#### Your instructions
Type out the data exactly as given. Skip any image.
===== Source data
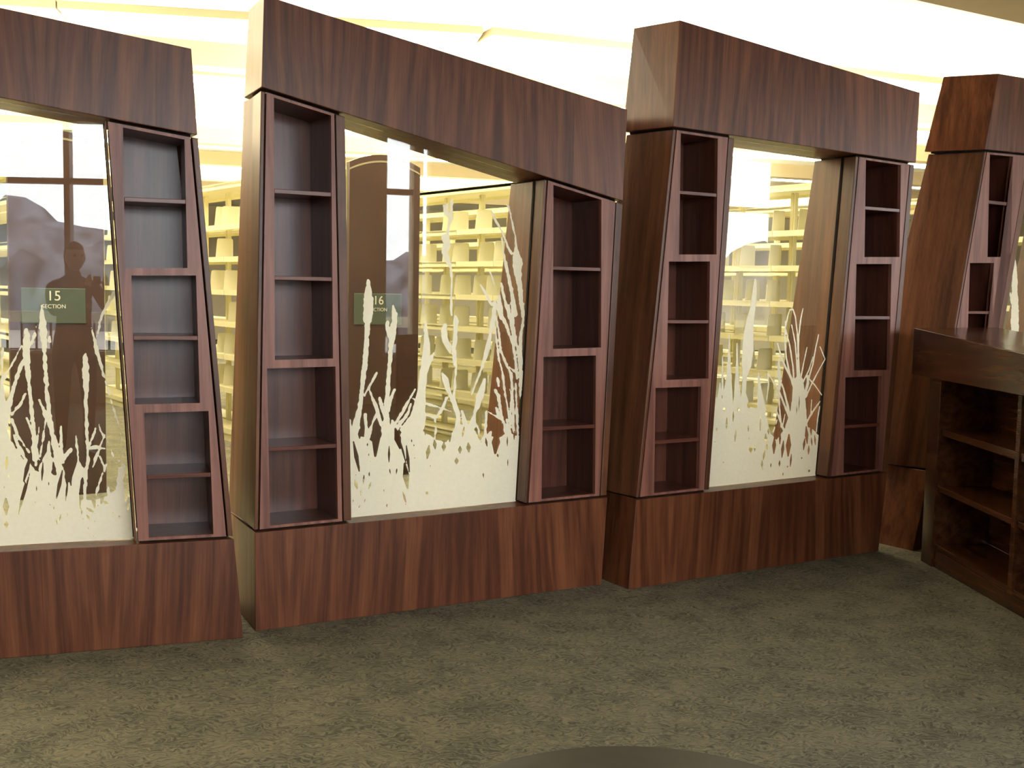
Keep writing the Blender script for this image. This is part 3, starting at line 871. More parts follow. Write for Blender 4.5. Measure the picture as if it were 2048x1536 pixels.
cA = lambda x, y: (x / 3.0, 500 + y / 3.0)
def f3(h): return (h[0] * .8595, 1200 + .8595 * h[1], h[2] * .86, h[3] * .86, h[4])
strA = [
 [(250, 335, 14), (253, 390, 32), (256, 430, 40), (260, 500, 48), (264, 560, 28), (268, 640, 24), (272, 740, 24), (285, 900, 22), (310, 1080, 26), (345, 1250, 40), (372, 1400, 50)], [(232, 425, 12), (240, 470, 20)], [(295, 520, 18), (298, 550, 12)],
 [(160, 480, 30), (160, 560, 46), (158, 640, 48), (162, 700, 32), (175, 800, 22), (190, 950, 22), (206, 1100, 26), (212, 1250, 44)], [(218, 460, 8), (212, 500, 14), (190, 560, 16)],
 [(132, 570, 8), (95, 640, 12), (60, 705, 14), (10, 795, 22)], [(152, 640, 20), (110, 740, 22), (72, 860, 26), (40, 970, 44), (8, 1080, 64)], [(15, 580, 10), (12, 720, 16), (16, 860, 18), (30, 980, 30)],
 [(152, 862, 10), (120, 930, 16), (72, 985, 18)], [(236, 900, 10), (272, 985, 24), (305, 1070, 20), (335, 1160, 26), (355, 1260, 30)], [(276, 1010, 10), (258, 1130, 14), (238, 1260, 14)],
 [(512, 622, 18), (512, 700, 40), (516, 790, 34), (516, 900, 20), (522, 1100, 20), (528, 1250, 20), (510, 1420, 22), (506, 1536, 24)], [(494, 745, 8), (505, 790, 16)],
 [(550, 470, 8), (572, 560, 22), (590, 640, 22), (612, 715, 18), (660, 880, 7), (720, 1080, 7), (750, 1240, 7)], [(685, 265, 26), (650, 315, 20), (618, 375, 14), (600, 430, 12), (582, 520, 10)],
 [(455, 1115, 10), (462, 1180, 14), (472, 1270, 16), (475, 1320, 54), (462, 1360, 50), (455, 1440, 50)], [(425, 1350, 16), (515, 1338, 10)], [(366, 1055, 10), (366, 1150, 16), (372, 1270, 30)], [(426, 1198, 22), (395, 1235, 26), (372, 1265, 26)],
 [(160, 1010, 16), (200, 1110, 14), (215, 1200, 18)], [(235, 1058, 10), (222, 1160, 12), (214, 1290, 16)], [(82, 1110, 10), (120, 1200, 24), (150, 1250, 20), (195, 1320, 30)], [(70, 1020, 18), (110, 1120, 14), (175, 1215, 10)],
 [(586, 1032, 8), (605, 1085, 14), (628, 1125, 14)], [(628, 1110, 12), (600, 1180, 16), (575, 1250, 18), (558, 1302, 12)], [(576, 1070, 12), (548, 1140, 12), (524, 1195, 14)], [(530, 1192, 14), (580, 1185, 30), (632, 1192, 10)],
 [(600, 1240, 10), (630, 1320, 14), (642, 1400, 14), (655, 1470, 14)], [(636, 1290, 10), (608, 1360, 14), (580, 1450, 18), (550, 1536, 20)], [(680, 1240, 8), (742, 1290, 10), (746, 1360, 8)], [(722, 1310, 24), (722, 1400, 40), (720, 1500, 70)],
 [(292, 1150, 10), (292, 1210, 26), (285, 1260, 60), (270, 1320, 80)], [(410, 1400, 8), (415, 1460, 12)], [(640, 1130, 6), (690, 1260, 6), (720, 1330, 10)], [(0, 860, 40), (10, 960, 60), (12, 1060, 80)], [(135, 1300, 10), (150, 1360, 12)],
]
baseA = [(-420, 1800), (-420, 1150), (-340, 1230), (-260, 1160), (-160, 1250), (-80, 1120), (0, 1085), (30, 1060), (70, 1150), (130, 1240), (190, 1320), (240, 1330), (300, 1330), (390, 1400), (440, 1430), (500, 1500), (560, 1500), (640, 1480), (690, 1440), (740, 1450), (800, 1500), (860, 1800)]
hoA = [f3(h) for h in [(152, 340, 20, 240, -12), (180, 270, 16, 240, -14), (188, 130, 32, 180, -14), (296, 150, 18, 130, -4), (415, 240, 28, 200, -12), (466, 280, 16, 150, -6), (562, 310, 20, 200, -3), (500, 110, 60, 160, -4), (640, 270, 52, 260, 8), (728, 250, 50, 240, -10), (46, 90, 26, 90, -4),
 (42, 395, 46, 110, 0), (44, 520, 34, 40, 0), (112, 505, 8, 20, 0), (420, 470, 14, 60, -12), (396, 500, 12, 50, 10), (348, 382, 10, 18, 0), (375, 405, 12, 24, 0), (245, 365, 8, 36, 0), (470, 450, 14, 18, 0), (525, 405, 8, 20, 0), (580, 482, 10, 24, 0), (616, 470, 18, 34, 30), (630, 420, 22, 40, 55),
 (684, 388, 12, 14, 0), (660, 498, 8, 8, 0), (615, 545, 7, 14, 0), (685, 568, 6, 6, 0), (660, 605, 8, 36, 50), (740, 368, 24, 20, 60), (780, 262, 14, 14, 0), (790, 438, 14, 14, 0), (800, 130, 50, 220, -6), (880, 330, 24, 80, -6), (896, 395, 16, 50, -8), (832, 465, 16, 20, 0), (850, 60, 20, 120, -12), (255, 270, 8, 40, 0), (340, 235, 9, 24, 0), (110, 300, 6, 10, 0), (570, 430, 14, 50, 0), (60, 180, 10, 40, 10), (28, 260, 10, 40, 0)]]
etched(uA, paneA, strA + [[(-200, 500, 14), (-190, 700, 40), (-200, 1000, 22), (-210, 1300, 30)], [(-330, 800, 10), (-300, 1000, 20), (-260, 1250, 26)], [(-60, 820, 8), (-110, 1000, 18), (-150, 1250, 30)]], baseA, hoA, cA, GB, parent=pA)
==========
#### Solution
Keep writing the Blender script for this image. This is part 3, starting at line 871. More parts follow. Write for Blender 4.5. Measure the picture as if it were 2048x1536 pixels.
cA = lambda x, y: (x / 3.0, 500 + y / 3.0)
def f3(h): return (h[0] * .8595, 1200 + .8595 * h[1], h[2] * .86, h[3] * .86, h[4])
strA = [
 [(250, 335, 14), (253, 390, 32), (256, 430, 40), (260, 500, 48), (264, 560, 28), (268, 640, 24), (272, 740, 24), (285, 900, 22), (310, 1080, 26), (345, 1250, 40), (372, 1400, 50)], [(232, 425, 12), (240, 470, 20)], [(295, 520, 18), (298, 550, 12)],
 [(160, 480, 30), (160, 560, 46), (158, 640, 48), (162, 700, 32), (175, 800, 22), (190, 950, 22), (206, 1100, 26), (212, 1250, 44)], [(218, 460, 8), (212, 500, 14), (190, 560, 16)],
 [(132, 570, 8), (95, 640, 12), (60, 705, 14), (10, 795, 22)], [(152, 640, 20), (110, 740, 22), (72, 860, 26), (40, 970, 44), (8, 1080, 64)], [(15, 580, 10), (12, 720, 16), (16, 860, 18), (30, 980, 30)],
 [(152, 862, 10), (120, 930, 16), (72, 985, 18)], [(236, 900, 10), (272, 985, 24), (305, 1070, 20), (335, 1160, 26), (355, 1260, 30)], [(276, 1010, 10), (258, 1130, 14), (238, 1260, 14)],
 [(512, 622, 18), (512, 700, 40), (516, 790, 34), (516, 900, 20), (522, 1100, 20), (528, 1250, 20), (510, 1420, 22), (506, 1536, 24)], [(494, 745, 8), (505, 790, 16)],
 [(550, 470, 8), (572, 560, 22), (590, 640, 22), (612, 715, 18), (660, 880, 7), (720, 1080, 7), (750, 1240, 7)], [(685, 265, 26), (650, 315, 20), (618, 375, 14), (600, 430, 12), (582, 520, 10)],
 [(455, 1115, 10), (462, 1180, 14), (472, 1270, 16), (475, 1320, 54), (462, 1360, 50), (455, 1440, 50)], [(425, 1350, 16), (515, 1338, 10)], [(366, 1055, 10), (366, 1150, 16), (372, 1270, 30)], [(426, 1198, 22), (395, 1235, 26), (372, 1265, 26)],
 [(160, 1010, 16), (200, 1110, 14), (215, 1200, 18)], [(235, 1058, 10), (222, 1160, 12), (214, 1290, 16)], [(82, 1110, 10), (120, 1200, 24), (150, 1250, 20), (195, 1320, 30)], [(70, 1020, 18), (110, 1120, 14), (175, 1215, 10)],
 [(586, 1032, 8), (605, 1085, 14), (628, 1125, 14)], [(628, 1110, 12), (600, 1180, 16), (575, 1250, 18), (558, 1302, 12)], [(576, 1070, 12), (548, 1140, 12), (524, 1195, 14)], [(530, 1192, 14), (580, 1185, 30), (632, 1192, 10)],
 [(600, 1240, 10), (630, 1320, 14), (642, 1400, 14), (655, 1470, 14)], [(636, 1290, 10), (608, 1360, 14), (580, 1450, 18), (550, 1536, 20)], [(680, 1240, 8), (742, 1290, 10), (746, 1360, 8)], [(722, 1310, 24), (722, 1400, 40), (720, 1500, 70)],
 [(292, 1150, 10), (292, 1210, 26), (285, 1260, 60), (270, 1320, 80)], [(410, 1400, 8), (415, 1460, 12)], [(640, 1130, 6), (690, 1260, 6), (720, 1330, 10)], [(0, 860, 40), (10, 960, 60), (12, 1060, 80)], [(135, 1300, 10), (150, 1360, 12)],
]
baseA = [(-420, 1800), (-420, 1150), (-340, 1230), (-260, 1160), (-160, 1250), (-80, 1120), (0, 1085), (30, 1060), (70, 1150), (130, 1240), (190, 1320), (240, 1330), (300, 1330), (390, 1400), (440, 1430), (500, 1500), (560, 1500), (640, 1480), (690, 1440), (740, 1450), (800, 1500), (860, 1800)]
hoA = [f3(h) for h in [(152, 340, 20, 240, -12), (180, 270, 16, 240, -14), (188, 130, 32, 180, -14), (296, 150, 18, 130, -4), (415, 240, 28, 200, -12), (466, 280, 16, 150, -6), (562, 310, 20, 200, -3), (500, 110, 60, 160, -4), (640, 270, 52, 260, 8), (728, 250, 50, 240, -10), (46, 90, 26, 90, -4),
 (42, 395, 46, 110, 0), (44, 520, 34, 40, 0), (112, 505, 8, 20, 0), (420, 470, 14, 60, -12), (396, 500, 12, 50, 10), (348, 382, 10, 18, 0), (375, 405, 12, 24, 0), (245, 365, 8, 36, 0), (470, 450, 14, 18, 0), (525, 405, 8, 20, 0), (580, 482, 10, 24, 0), (616, 470, 18, 34, 30), (630, 420, 22, 40, 55),
 (684, 388, 12, 14, 0), (660, 498, 8, 8, 0), (615, 545, 7, 14, 0), (685, 568, 6, 6, 0), (660, 605, 8, 36, 50), (740, 368, 24, 20, 60), (780, 262, 14, 14, 0), (790, 438, 14, 14, 0), (800, 130, 50, 220, -6), (880, 330, 24, 80, -6), (896, 395, 16, 50, -8), (832, 465, 16, 20, 0), (850, 60, 20, 120, -12), (255, 270, 8, 40, 0), (340, 235, 9, 24, 0), (110, 300, 6, 10, 0), (570, 430, 14, 50, 0), (60, 180, 10, 40, 10), (28, 260, 10, 40, 0)]]
etched(uA, paneA, strA + [[(-200, 500, 14), (-190, 700, 40), (-200, 1000, 22), (-210, 1300, 30)], [(-330, 800, 10), (-300, 1000, 20), (-260, 1250, 26)], [(-60, 820, 8), (-110, 1000, 18), (-150, 1250, 30)]], baseA, hoA, cA, GB, parent=pA)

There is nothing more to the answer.